On Tuesday, 19 September 2017 at 14:34:10 UTC, Mike Parker wrote:
On Tuesday, 19 September 2017 at 14:22:21 UTC, Craig Black wrote:

Thank you for your response. The @nogc attribute is good, but in my opinion it is incomplete if all types still require scanning. The purpose of not employing GC in certain sections of code is performance, and we are sacrificing performance with every allocation unit that is needlessly scanned.

-Craig

As I wrote in my previous post, *no* GC activity will happen inside a @nogc function. The only time any scanning or collections can take place is when a allocation is requested. If none are requested, there's no activity.

Aside from that, there are other options. If you don't want your Foo member variable to be scanned, then allocate it outside the GC heap (see Mallocator in std.allocator). You can call GC.disable whenever you want (but be wary of the impact performance when you later call GC.collect). You can allocate outside of your hot loops and use stack allocation where possible.

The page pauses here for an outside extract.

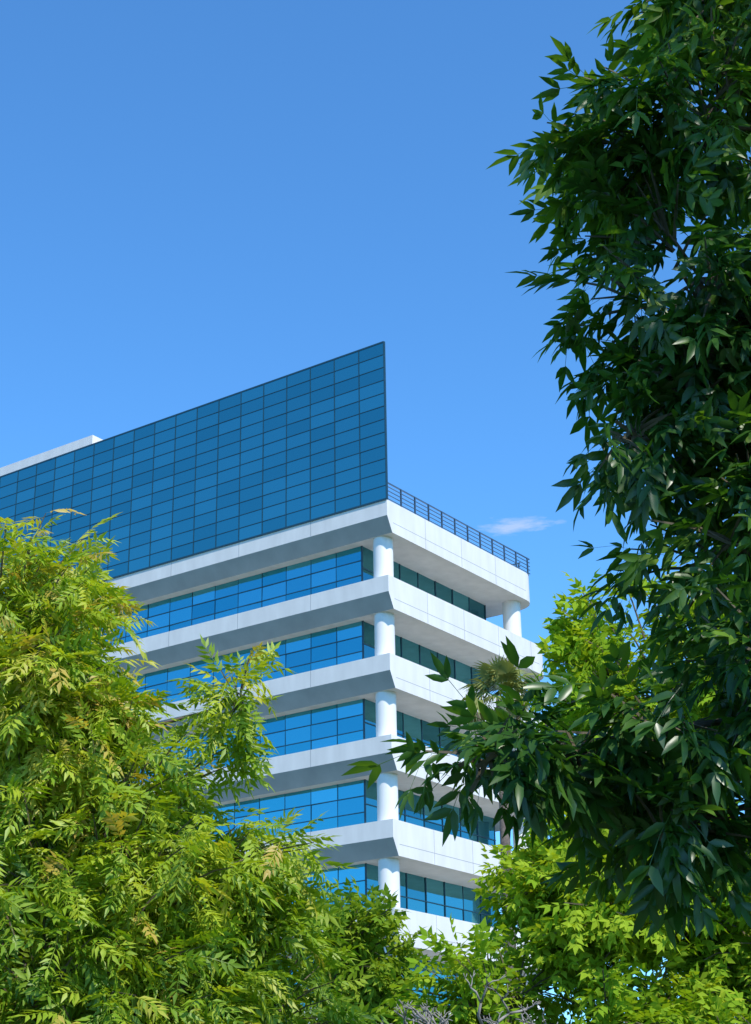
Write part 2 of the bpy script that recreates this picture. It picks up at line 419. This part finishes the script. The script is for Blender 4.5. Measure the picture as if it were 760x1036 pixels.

I suggest you take a look at the ongoing GC series on the D Blog. The next post (coming later this week) covers heap allocations.

https://dlang.org/blog/the-gc-series/

Thank you for the information. What I would like to do is to create an Array template class that doesn't use GC at all. Unfortunately I don't think this is possible with D in its current state, at least not safely anyway. As it is, I can't prevent someone using my Array template to create an array of objects that reference the GC heap. This means that in order to not break the language and avoid memory leaks, I am forced to tell the GC to scan all of my allocations. There seems to be no way to avoid this unnecessary overhead.

I realize that the GC will not collect during a @nogc function. This is a good guarantee, but I want to reduce the amount of time it takes to perform a collection, and there doesn't seem to be a good way to do this.